Isla Negra is a major brand, with sales of £98.4 million in the past year, and CyT recently launched Californian brand 1000 Stories and a flavoured wine range called Jacked, but its focus is on Casillero del Diablo, Cono Sur and Argentinean Malbec brand Trivento. All three are showing strong growth, accounting for the UK’s number one Cabernet Sauvignon, Pinot Noir, Viognier and Malbec.

Doyle said the strategy going forwards is to concentrate on the off-trade. “We see a big opportunity to activate more effectively in grocery, but there’s also a massive distribution opportunity with the convenience channel,” he said. “We have a big campaign about being the number one brands in Chile and Argentina, and the number varietals in Cabernet Sauvignon, Malbec and Pinot Noir.

“Retailers with limited shelf space have to make decisions about how many SKUs they can stock. Sometimes you see a couple of hundred SKUs with only one facing. There’s a real category job to be done there, advising independent retailers how to merchandise the fixture. They are crying out for more category knowledge. It won’t be an immediate change. It requires a partnership over time. We have a good base, but we need to give them confidence to make the changes they need to make. If they have the bestselling Australian Shiraz, Yellow Tail, why only one facing? They should have three facings. Those are the areas we need to work with them on.

“It’s their livelihoods, so they are very open to case studies. It’s a long-term commitment. We can’t just dip in and out. Rather than being distracted by the other channels, we will keep putting activations in place with the grocers and really working with the impulse channels.”

Regarding Brexit, he added: “We have to be pragmatic and agile and anticipate different scenarios. Brexit is a challenge, but there’s a limit to what we can do in practice.
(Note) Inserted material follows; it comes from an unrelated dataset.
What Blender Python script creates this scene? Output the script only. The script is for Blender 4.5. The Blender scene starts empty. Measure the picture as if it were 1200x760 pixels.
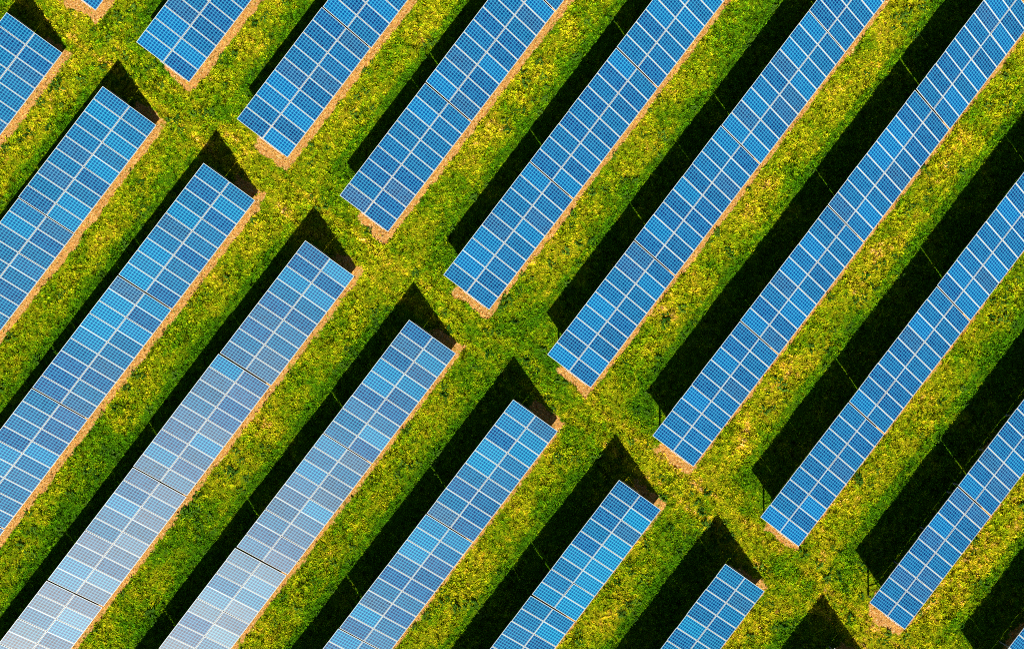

We just have to make sure we have a good inventory. We are bringing a lot more inventory into the UK to help offset any challenges around the March-April period.

“The duty rise is coming into play at the end of February, which is a huge frustration for wine, to be called out for very special, negative treatment by the Treasury. We have to work on that.

“The WSTA do a good job. As an industry we need to do more to demonstrate the benefits we give to UK manufacturers. We pack up a lot of wine in the Northeast of England, a region that needs a lot of investment. We need to be a bit more proactive as wine producers, working alongside the WSTA, to get these messages out more assertively than we have in the past.”